[SOURCE EXCERPT]:
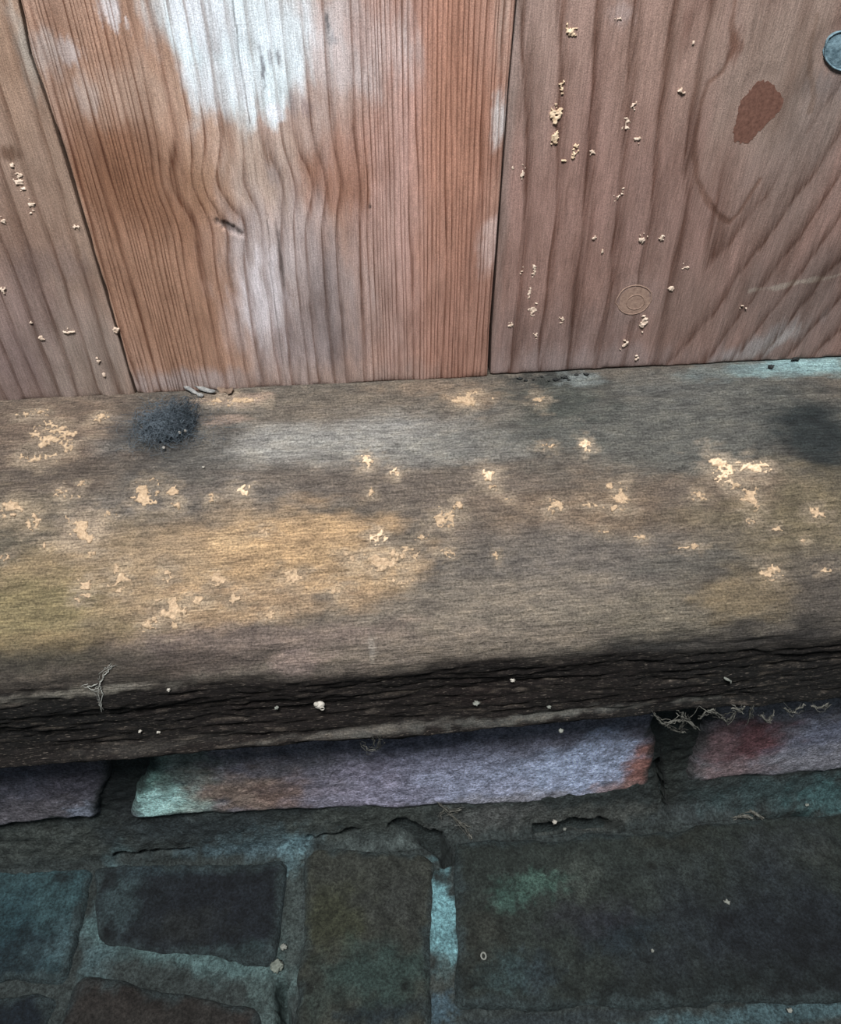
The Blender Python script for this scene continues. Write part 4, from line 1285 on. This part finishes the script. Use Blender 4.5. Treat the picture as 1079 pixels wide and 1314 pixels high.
def grit(prof_pt, rad, mat, label, seed, cat='grit', name='grit', squash=0.75):
    rad *= 0.72
    me = lump_mesh(name, prof_pt, (rad, rad*0.85, rad*squash), seed, 0.5, 20, 14, freq=2.6)
    return tag(link(name, me, mat), label, cat)
for i in range(10):
    px, py = 668+i*9.2+rng.uniform(-3, 3), 487-i*0.65+rng.uniform(-2, 5)
    k = rng.uniform(0.35, 0.8)
    me = lump_mesh('wood_crumb', beam_pt(px, py, 0.0003), (0.0015*k, 0.0010*k, 0.0006*k), 60+i, 0.7, 14, 9, freq=3)
    tag(link('wood_crumb', me, M_BLACKBIT), 'small black crumb of rotten wood where the right plank meets the beam', 'crumb', 'black crumbs at the foot of the right plank')
for i, (px, py) in enumerate([(1018, 458), (987, 468)]):
    me = lump_mesh('wood_crumb', beam_pt(px, py+6, 0.0008), (0.0014, 0.0009, 0.0008), 70+i, 0.6, 14, 9, freq=3)
    tag(link('wood_crumb', me, M_BLACKBIT), ['black crumb on the pale blue dust at the right end of the beam', 'flat dark crumb at the left end of the pale blue dust'][i], 'crumb')

# pale snail shell and grit on the dark front of the beam
shell = bpy.data.objects.new('snail_shell', None); COL.objects.link(shell)
c = beam_pt(410, 902, 0.0010)
tag(link('whorl', lump_mesh('whorl', c, (0.0019, 0.0013, 0.0015), 2, 0.06, 18, 12), M_GRIT, shell), None)
link('spire', lump_mesh('spire', c+np.array([-0.0011, -0.0003, 0.0010]), (0.0009, 0.0008, 0.0008), 3, 0.06, 14, 9), M_GRIT, shell)
link('aperture', tube_mesh('aperture', [c+np.array([0.0009+0.0007*math.cos(a), -0.0012, -0.0006+0.0008*math.sin(a)]) for a in np.linspace(0, 2*math.pi, 14, endpoint=False)], [0.00022]*14, 5, True), M_GRIT, shell)
tag(shell, 'tiny white snail shell stuck on the black front of the beam', 'shell')
grit(beam_pt(611, 900, 0.0006), 0.0017, M_GRITD, 'dull grey grain on the beam front right of the snail shell', 81, squash=0.5)
grit(beam_pt(658, 873, 0.0006), 0.0011, M_GRIT, 'small white grain high on the beam front', 82)
grit(beam_pt(704, 905, 0.0005), 0.0010, M_GRITD, 'grey grain low on the beam front below the lip edge', 83)
grit(beam_pt(203, 940, 0.0006), 0.0009, M_GRIT, 'white speck low on the left beam front, right one of two', 84)
grit(beam_pt(180, 937, 0.0006), 0.0008, M_GRIT, 'white speck low on the left beam front, left one of two', 85)
grit(beam_pt(217, 883, 0.0006), 0.0008, M_GRIT, 'white speck on the left nose of the beam above the two low specks', 86)
grit(beam_pt(355, 906, 0.0006), 0.0010, M_GRITD, 'pale grey chip left of the snail shell', 87, squash=0.4)
grit(beam_pt(262, 602, 0.0006), 0.0007, M_GRIT, 'tiny white speck on the grey beam top below the dust ball', 88)
grit(hang(720, 938, LIP_Y-0.0006), 0.0012, M_GRITD, 'grey crumb of web under the beam lip above the long brick', 89)
splinter(beam_pt(928, 864, 0.0008), beam_pt(936, 873, 0.0008), 0.0005, 0.0004, M_GRITD, 'short pale straw on the dark right front of the beam', None, 5)
# grit on the fillet and floor
grit(mpt(711, 1053, 0.0012), 0.0016, M_GRIT, 'white crumb beside the crack in the mortar fillet', 91)
grit(mpt(724, 1064, 0.0010), 0.0011, M_GRITD, 'grey crumb just below the white crumb in the crack', 92)
grit(mpt(1034, 1033, 0.0010), 0.0011, M_GRITD, 'pale grain on the teal fillet at the right', 93)
fl = lambda px, py, h=0.002: surf_pt(FLOOR, px, py, h)
grit(fl(931, 1160), 0.0016, M_GRITD, 'pale pebble on the long dark floor brick', 94)
grit(fl(836, 1222), 0.0009, M_GRITD, 'tiny pale grain left of and below the pebble', 95)
grit(fl(1013, 1297, 0.0006), 0.0014, M_GRITD, 'pale grain in the teal joint at the lower right', 96)
grit(fl(356, 1240, 0.0006), 0.0034, plain_material('lichen_lump', tuple(lin((82, 88, 82))), tuple(lin((128, 134, 126))), 500), 'grey lump of mortar in the joint left of the upright brick', 97, 'mortar lump', 'mortar_lump', 0.4)
grit(fl(364, 1216, 0.0006), 0.0018, M_GRITD, 'small grey mortar crumb above the grey lump', 98, 'mortar lump', 'mortar_lump', 0.5)
ro = link('lichen_ring', tube_mesh('lichen_ring', [fl(620, 1229, 0.0022)+np.array([0.0010*math.cos(a), 0.0013*math.sin(a), 0]) for a in np.linspace(0, 2*math.pi, 16, endpoint=False)], [0.0004]*16, 5, True), M_GRITD)
tag(ro, 'tiny pale ring of lichen on the long floor brick', 'lichen')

[INSTRUCTIONS FOR THE TASK]: Exclude every picture and copy the remaining data exactly.

[EXERCISE OUTPUT]:
The Blender Python script for this scene continues. Write part 4, from line 1285 on. This part finishes the script. Use Blender 4.5. Treat the picture as 1079 pixels wide and 1314 pixels high.
def grit(prof_pt, rad, mat, label, seed, cat='grit', name='grit', squash=0.75):
    rad *= 0.72
    me = lump_mesh(name, prof_pt, (rad, rad*0.85, rad*squash), seed, 0.5, 20, 14, freq=2.6)
    return tag(link(name, me, mat), label, cat)
for i in range(10):
    px, py = 668+i*9.2+rng.uniform(-3, 3), 487-i*0.65+rng.uniform(-2, 5)
    k = rng.uniform(0.35, 0.8)
    me = lump_mesh('wood_crumb', beam_pt(px, py, 0.0003), (0.0015*k, 0.0010*k, 0.0006*k), 60+i, 0.7, 14, 9, freq=3)
    tag(link('wood_crumb', me, M_BLACKBIT), 'small black crumb of rotten wood where the right plank meets the beam', 'crumb', 'black crumbs at the foot of the right plank')
for i, (px, py) in enumerate([(1018, 458), (987, 468)]):
    me = lump_mesh('wood_crumb', beam_pt(px, py+6, 0.0008), (0.0014, 0.0009, 0.0008), 70+i, 0.6, 14, 9, freq=3)
    tag(link('wood_crumb', me, M_BLACKBIT), ['black crumb on the pale blue dust at the right end of the beam', 'flat dark crumb at the left end of the pale blue dust'][i], 'crumb')

# pale snail shell and grit on the dark front of the beam
shell = bpy.data.objects.new('snail_shell', None); COL.objects.link(shell)
c = beam_pt(410, 902, 0.0010)
tag(link('whorl', lump_mesh('whorl', c, (0.0019, 0.0013, 0.0015), 2, 0.06, 18, 12), M_GRIT, shell), None)
link('spire', lump_mesh('spire', c+np.array([-0.0011, -0.0003, 0.0010]), (0.0009, 0.0008, 0.0008), 3, 0.06, 14, 9), M_GRIT, shell)
link('aperture', tube_mesh('aperture', [c+np.array([0.0009+0.0007*math.cos(a), -0.0012, -0.0006+0.0008*math.sin(a)]) for a in np.linspace(0, 2*math.pi, 14, endpoint=False)], [0.00022]*14, 5, True), M_GRIT, shell)
tag(shell, 'tiny white snail shell stuck on the black front of the beam', 'shell')
grit(beam_pt(611, 900, 0.0006), 0.0017, M_GRITD, 'dull grey grain on the beam front right of the snail shell', 81, squash=0.5)
grit(beam_pt(658, 873, 0.0006), 0.0011, M_GRIT, 'small white grain high on the beam front', 82)
grit(beam_pt(704, 905, 0.0005), 0.0010, M_GRITD, 'grey grain low on the beam front below the lip edge', 83)
grit(beam_pt(203, 940, 0.0006), 0.0009, M_GRIT, 'white speck low on the left beam front, right one of two', 84)
grit(beam_pt(180, 937, 0.0006), 0.0008, M_GRIT, 'white speck low on the left beam front, left one of two', 85)
grit(beam_pt(217, 883, 0.0006), 0.0008, M_GRIT, 'white speck on the left nose of the beam above the two low specks', 86)
grit(beam_pt(355, 906, 0.0006), 0.0010, M_GRITD, 'pale grey chip left of the snail shell', 87, squash=0.4)
grit(beam_pt(262, 602, 0.0006), 0.0007, M_GRIT, 'tiny white speck on the grey beam top below the dust ball', 88)
grit(hang(720, 938, LIP_Y-0.0006), 0.0012, M_GRITD, 'grey crumb of web under the beam lip above the long brick', 89)
splinter(beam_pt(928, 864, 0.0008), beam_pt(936, 873, 0.0008), 0.0005, 0.0004, M_GRITD, 'short pale straw on the dark right front of the beam', None, 5)
# grit on the fillet and floor
grit(mpt(711, 1053, 0.0012), 0.0016, M_GRIT, 'white crumb beside the crack in the mortar fillet', 91)
grit(mpt(724, 1064, 0.0010), 0.0011, M_GRITD, 'grey crumb just below the white crumb in the crack', 92)
grit(mpt(1034, 1033, 0.0010), 0.0011, M_GRITD, 'pale grain on the teal fillet at the right', 93)
fl = lambda px, py, h=0.002: surf_pt(FLOOR, px, py, h)
grit(fl(931, 1160), 0.0016, M_GRITD, 'pale pebble on the long dark floor brick', 94)
grit(fl(836, 1222), 0.0009, M_GRITD, 'tiny pale grain left of and below the pebble', 95)
grit(fl(1013, 1297, 0.0006), 0.0014, M_GRITD, 'pale grain in the teal joint at the lower right', 96)
grit(fl(356, 1240, 0.0006), 0.0034, plain_material('lichen_lump', tuple(lin((82, 88, 82))), tuple(lin((128, 134, 126))), 500), 'grey lump of mortar in the joint left of the upright brick', 97, 'mortar lump', 'mortar_lump', 0.4)
grit(fl(364, 1216, 0.0006), 0.0018, M_GRITD, 'small grey mortar crumb above the grey lump', 98, 'mortar lump', 'mortar_lump', 0.5)
ro = link('lichen_ring', tube_mesh('lichen_ring', [fl(620, 1229, 0.0022)+np.array([0.0010*math.cos(a), 0.0013*math.sin(a), 0]) for a in np.linspace(0, 2*math.pi, 16, endpoint=False)], [0.0004]*16, 5, True), M_GRITD)
tag(ro, 'tiny pale ring of lichen on the long floor brick', 'lichen')